-- BEGIN --

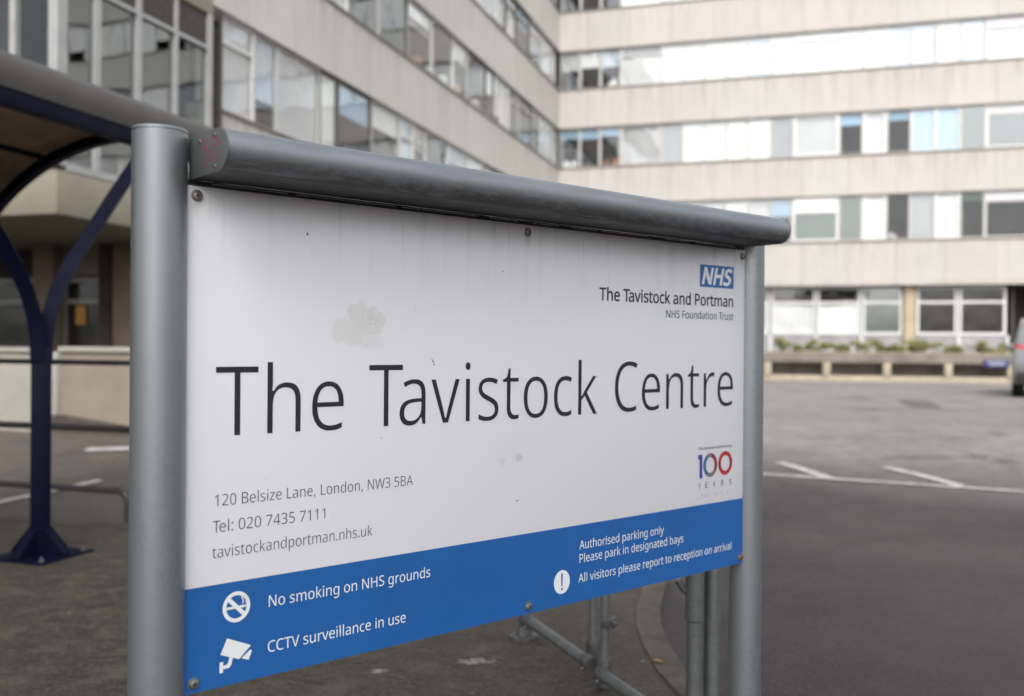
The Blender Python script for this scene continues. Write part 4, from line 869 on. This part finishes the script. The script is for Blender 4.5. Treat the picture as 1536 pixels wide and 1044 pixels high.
# ground floor of the facing wing
q = MB(); fbox(q, 'R', 4.9, 17.05, -.42, -.52, .3, 1.93); fbox(q, 'R', 4.9, 17.05, -.4, -.56, 1.93, 1.99); q.build('plinth_wall', M['plinth'], bld, smooth=False)
for s_ in (8.575, 10.30, 11.98, 15.39, 17.05):
    q = MB(); fbox(q, 'R', s_ - .05, s_ + .05, -.30, -.415, .3, 2.0); q.build('mullion_leg', M['wframe'], bld, smooth=False)
q = MB(); fbox(q, 'R', .1, 4.9, -.42, -.6, .3, 3.88); q.build('blank_wall', M['band'], bld, smooth=False)
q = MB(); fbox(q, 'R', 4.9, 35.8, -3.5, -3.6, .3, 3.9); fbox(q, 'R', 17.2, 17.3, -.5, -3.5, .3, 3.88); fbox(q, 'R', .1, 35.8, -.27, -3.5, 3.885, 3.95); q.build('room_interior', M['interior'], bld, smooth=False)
for a, b, st in ((5.1, 6.8, W1), (6.8, 8.55, PL), (8.6, 10.28, O_(blind='white', gl='glass')), (10.32, 11.96, O_(blind='white', gl='glass')), (12.0, 13.45, O_(blind='green', gl='glassb')), (13.93, 15.37, O_(gl='glassd')), (15.41, 17.03, O_(gl='glassd'))):  # white blinds at mid wing stand in for bright sky mirrored in the glass
    window('ground_floor_window', 'R', a, b, 2.0, 3.86, bw=.1, transom=.67, rec=.42, **dict(st, fm='wframe', bottom=.36) if 'blind' in st else dict(st, fm='wframe'))
for a in (13.5,):
    q = MB(); fbox(q, 'R', a, a + .38, -.3, -.55, .3, 3.878); q.build('column', M['pier'], bld, smooth=False)

# ribbon windows of the long wing
lw = []
random.seed(21)
for r in range(4):
    s, end = .02, (24.85, 20.0, 11.5, 9.0)[r]; z0, z1 = SP[r][1] + .05, SP[r + 1][0]
    while s < end - .5:
        w_ = random.choice((UN * 2, UN * 2, UN * 2, UN, UN * 1.5)); w_ = min(w_, end - s)
        st = random.choice([W1, W1, O_(blind='pale', item='white'), O_(blind='pblue'), O_(blind='pblue', frac=.7), O_(blind='blue', frac=.4), O_(item='white'), O_(blind='white', frac=.5, item='pale'), O_(blind='cream', frac=.8), O_(blind='cream'), O_(blind='white', frac=.35, item='orange'), O_(blind='green', item='white')])  # blinds, the white and pale blue ones partly standing in for bright reflections
        if random.random() < .35: st = dict(st, transom=.72)
        window('ribbon_window', 'L', s, s + w_, z0, z1, rec=.09, **dict(st, fm=random.choice(('wframe', 'gframe', 'gframe', 'dframe')))); s += w_
    if end < 24:
        q = MB(); fbox(q, 'L', s, 28.0, -.16, -.2, z0, z1); q.build('glazed_strip', M['glass'], bld, smooth=False)
q = MB(); fbox(q, 'L', .3, 24.2, -.3, -.45, .3, 3.88); q.build('blank_wall', M['band'], bld, smooth=False)
for s in (1, 5, 9, 13, 17, 21):
    window('ground_floor_window', 'L', s, s + 2.6, 1.4, 3.4, fm='wframe', bw=.08, transom=.7, rec=.24, blind='grey', mull=(s + 1.3,))

# glazed stair bay and entrance at the near end of the long wing
SA, SB, BO = 24.93, 28.4, .3
XL = -7.5
q = MB(); fbox(q, 'L', SA, SB - .05, BO, .0, 6.98, 7.33); q.box((BO, -SB - .05, 6.98), (XL, -SB + .2, 7.33)); q.build('bay_fascia', M['band'], bld, smooth=False)
q = MB(); fbox(q, 'L', SA + .05, SB - .1, BO - .06, BO - .14, 6.44, 6.978)
for k in range(9): fbox(q, 'L', SA + .05, SB - .1, BO - .035, BO - .058, 6.46 + k * .055, 6.46 + k * .055 + .034)
q.build('louvre_panel', M['louvre'], bld, smooth=False)
q = MB()
for s, w_ in ((24.93, .13), (25.85, .075), (26.72, .1), (27.59, .1)): fbox(q, 'L', s, s + w_, BO, BO - .1, 3.86, 6.98)
q.box((BO + .003, -SB - .02, 3.86), (BO - .15, -SB + .16, 6.98)); fbox(q, 'L', SA, SB - .16, BO - .003, BO - .1, 3.80, 3.90); fbox(q, 'L', SA + .13, SB - .16, BO - .01, BO - .1, 6.38, 6.44)
for x_ in (-.42, -1.9, -3.4, -4.9): q.box((x_, -SB, 3.86), (x_ - .1, -SB + .1, 6.98))
q.box((BO - .2, -SB, 3.80), (XL, -SB + .1, 3.9)); q.build('bay_mullions', M['bframe'], bld, smooth=False)
q = MB(); fbox(q, 'L', SA + .1, SB - .2, BO - .06, BO - .068, 3.88, 6.44); q.build('bay_glazing', M['glassb'], bld, smooth=False)
q = MB(); q.box((BO - .15, -SB + .05, 3.88), (XL, -SB + .058, 6.98)); q.build('bay_glazing', M['glassd'], bld, smooth=False)
q = MB(); q.box((-3, -SB + .3, 3.6), (-3.1, -24.6, 7.2)); q.box((XL, -24.5, 3.6), (.2, -24.6, 7.2)); q.box((XL, -SB + .1, 6.985), (.2, -24.6, 7.1)); q.box((-1.2, -SB + .9, 3.8), (-1.3, -SB + .2, 6.98)); q.build('room_interior', M['interior'], bld, smooth=False)
q = MB(); q.box((BO + .02, -SB - .04, 3.19), (XL, -24.2, 3.78)); q.build('entrance_canopy', M['band'], bld, bevel=.02)
q = MB(); q.box((BO - .1, -SB + .1, 3.782), (XL, -24.7, 3.85)); q.build('canopy_roof', M['soffit'], bld, smooth=False)
# entrance front set back under the canopy, facing the viewer
q = MB(); q.box((-7.4, -24.5, .3), (.1, -24.35, 3.188)); q.build('entrance_back_wall', M['interior'], bld, smooth=False)
for x_, w_ in ((-3.1, .42), (-1.42, .40), (.02, .26), (-5.3, .42)):
    q = MB(); q.box((x_, -25.25, .3), (x_ + w_, -24.85, 3.188)); q.build('column', M['column'], bld, bevel=.01)
def door(x0, x1, notice=False):
    q = MB(); y0, y1 = -24.95, -24.88
    for a in (x0, x1 - .07): q.box((a, y0, .4), (a + .07, y1, 2.62))
    q.box((x0 + .07, y0, 2.54), (x1 - .07, y1, 2.62)); q.box((x0 + .07, y0 - .003, 2.16), (x1 - .07, y1, 2.24)); q.box((x0 + .07, y0, .4), (x1 - .07, y1, .62))
    d_ = q.build('entrance_door', M['bframe'], bld, smooth=False)
    q = MB(); q.box((x0 + .07, y0 + .03, .6), (x1 - .07, y0 + .038, 2.56)); q.build('pane', M['glassd'], d_, smooth=False)
    if notice:
        q = MB(); q.box((x0 + .30, y0 - .004, 1.80), (x0 + .50, y0 + .028, 2.12)); q.build('amber_notice', M['notice'], d_, smooth=False)
door(-2.74, -1.90, True); door(-4.5, -3.2); door(-.95, -.05)
q = MB(); q.box((-2.68, -25.0, 2.65), (-1.90, -24.84, 3.188), M['soffit']); q.box((-1.88, -25.05, .4), (-1.62, -24.84, 3.185), M['interior']); q.build('door_surround', None, bld, smooth=False)

# ------------------------------------------------------------ low entrance walls in front of the bay
wa = Vector((-5.92, 12.38))
lwall = empty('entrance_wall', (wa.x, wa.y, 0), math.atan2(ER.y, ER.x)); tag(lwall, 'low rendered wall with pale end pier below the glazed entrance', 'wall')
q = MB(); q.box((.12, -.02, .25), (7.5, .16, 1.36)); q.build('wall_face', M['lowwall2'], lwall, smooth=False)
q = MB(); q.box((.1, -.06, 1.362), (7.52, .20, 1.43)); q.build('coping', M['lowwall'], lwall, bevel=.008)
q = MB(); q.box((-.04, -.10, .25), (.118, .2, 1.36)); q.build('pier', M['lowwall'], lwall, bevel=.006)
q = MB(); q.box((-4.5, -.34, .2), (-.05, -.18, 1.36), M['lowwall']); q.box((-4.5, -.38, 1.362), (-.043, -.14, 1.42), M['lowwall']); q.build('left_wall_face', None, lwall, smooth=False)
q = MB(); q.prism([(.13, -.03, .2), (7.4, -.03, .2), (7.4, -.03, .42), (1.2, -.03, .44), (.13, -.03, .56)], (0, -.16, 0)); q.build('ramp_edge', M['kerb'], lwall, smooth=False)

# ------------------------------------------------------------ planted balustrade in front of the facing wing
ta, tb = Vector((8.0, 30.1)), Vector((16.2, 28.7)); td = (tb - ta).normalized()
tr = empty('planter_balustrade', (ta.x, ta.y, 0), math.atan2(td.y, td.x)); tag(tr, 'long low concrete balustrade with open bays and a planting trough on top', 'balustrade')
LT = 9.2
q = MB(); q.box((-6, -.12, 1.03), (LT, .42, 1.33)); q.build('trough', M['trough'], tr, bevel=.015)
q = MB(); q.box((-6, -.14, 1.332), (LT, .0, 1.37)); q.build('coping', M['troughp'], tr, smooth=False)
q = MB(); q.box((-6, -.10, .3), (LT, .36, .63)); q.build('base_kerb', M['troughp'], tr, bevel=.015)
for k in range(9):
    x_ = -5.3 + 1.78 * k; q = MB(); q.box((x_ - .11, -.14, .6), (x_ + .11, .1, 1.028)); q.build('baluster', M['troughp'], tr, bevel=.01)
q = MB(); q.box((-6, .6, .3), (LT, .7, 1.02)); q.build('back_panel', M['trough'], tr, smooth=False)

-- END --

The lines from the top of the data above through the one holding "q = MB(); fbox(q, 'R', .1, 4.9, -.42, -.6, .3, 3.88);" are to be repeated exactly, and only those, with no pictures.

The Blender Python script for this scene continues. Write part 4, from line 869 on. This part finishes the script. The script is for Blender 4.5. Treat the picture as 1536 pixels wide and 1044 pixels high.
# ground floor of the facing wing
q = MB(); fbox(q, 'R', 4.9, 17.05, -.42, -.52, .3, 1.93); fbox(q, 'R', 4.9, 17.05, -.4, -.56, 1.93, 1.99); q.build('plinth_wall', M['plinth'], bld, smooth=False)
for s_ in (8.575, 10.30, 11.98, 15.39, 17.05):
    q = MB(); fbox(q, 'R', s_ - .05, s_ + .05, -.30, -.415, .3, 2.0); q.build('mullion_leg', M['wframe'], bld, smooth=False)
q = MB(); fbox(q, 'R', .1, 4.9, -.42, -.6, .3, 3.88); q.build('blank_wall', M['band'], bld, smooth=False)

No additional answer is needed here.